The Bartholomew County Memorial for Veterans

A most remarkable scene will greet you when you observe the south lawn of the Bartholomew County Courthouse in Columbus, Indiana. From the sidewalk you will see a series of tall stone columns. This is the Bartholomew County Memorial for Veterans. There are 25 columns, each 40 feet tall and positioned in a 5X5 foot grid. Recessed lights are positioned between the columns. Each column is rock cut Indiana limestone set on black granite.

The memorial is designed to be a tribute to those living and dead who answered our nation’s call during the twentieth century conflicts. It was dedicated in 1997. There are 156 names of local veterans engraved on the smooth sides of the columns. In addition to the names, there are inscriptions of letters sent home from veterans from their places overseas during the wars. Many of these were the last letters written home. Below the letters the date and places where they lost their lives are also recorded.

This memorial is really eye catching and remarkable to see. Allow for enough time to read the names engraved on the columns. Allow even more time to read the letters. So many of them are the last letters that the servicemen wrote home before they perished in combat. This is a most emotional memorial that brings home the gratitude you must express for our servicemen and women. Prepare to shed some tears.

The historic Bartholomew County Courthouse in Columbus, Indiana

Bartholomew County, Indiana is south of Indianapolis and is known for its architecture, public art and well known and long running industry. Columbus is the county seat, and thus is home to the County Courthouse. This striking edifice was designed by noted Indiana architect Isaac Hodgson. The building was constructed from 1871–1874 at the cost of (then)$250,000. The courthouse was put on the National Register of Historic Places in 1979.

A panorama view

The following Court House description is from Wikipedia: It is a three-story, Second Empire style red-brick building trimmed in limestone. It features a mansard roof, corner pavilions, Corinthian-order portico, and a six-level clock tower. The clock tower is 154 feet tall.
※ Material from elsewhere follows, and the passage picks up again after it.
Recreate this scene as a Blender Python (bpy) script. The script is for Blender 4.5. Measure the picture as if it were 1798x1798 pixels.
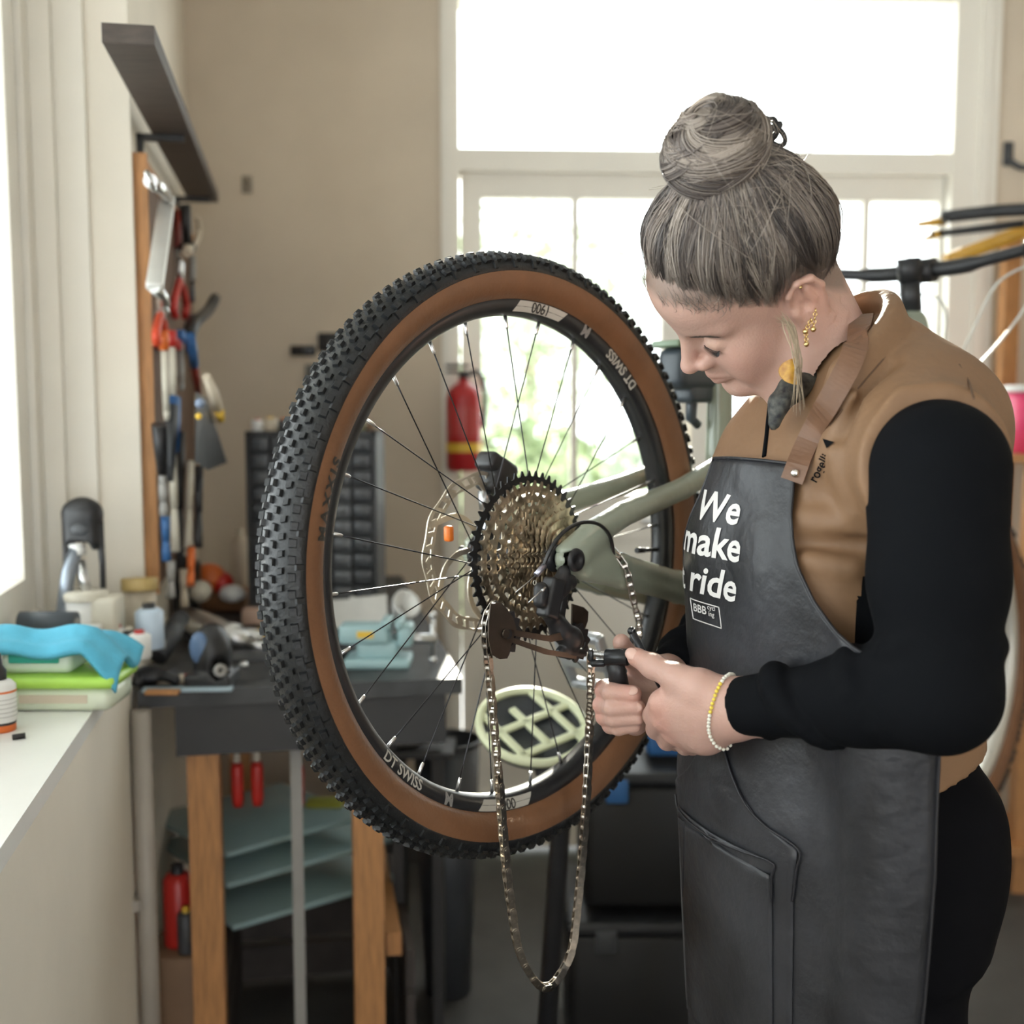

A six-inch thick, 10-ten clock bell was installed in 1875. The clock’s weighted mechanism were replaced with an electric motor in 1940 and a 900-pound weight fell.

We visited on a Saturday, so the building was closed. It would be interesting to see inside this county government building.

Springer Cemetery , Elizabethtown, Indiana

Elizabethtown is a tiny berg with a little over 500 residents near Columbus, Indiana. The Springer Cemetery is about a mile and a half from town. The first burial was of George Springer in 1857.

The pretty chapel in the cemetery

Civil War veteran and wife

An Indiana Civil War veteran with military headstone

Springer Cemetery is filled with Civil War vets among the other civilians resting here in this small country cemetery. The chapel lends a feeling of spiritual calm and memory of those resting here.


“Large Arch” public art in Columbus Indiana

Columbus, Indiana is noted for its architecture and public art displays. One of the most impressive art pieces is a huge bronze creation titled Large Arch. It was installed in 1971, and was a gift from the J. Irwin Miller family to the library. It is located on the plaza outside of the Cleo Rogers Memorial Library. (J. Irwin Miller founded the Cummins Corporation.)

Library is the brick building in the left background

The following description is from a Wikipedia article: “Large Arch is an abstract bronze sculpture of an arch created by Henry Moore, an English artist. The shape of the sculpture suggests human hip and leg bones, while the negative space on the interior of the arch suggests an abstracted human torso with head. It is 19 feet 6 inches tall. The width of the sculpture at its base is 12 feet 3 inches wide, but is 13 feet 9 inches at its widest at the top. While the sculpture is hollow, it weighs approximately 11,000 lb (5,000 kg).”

This massive sculpture will certainly catch your eye. In the warmer weather people do enjoy the plaza next to the library.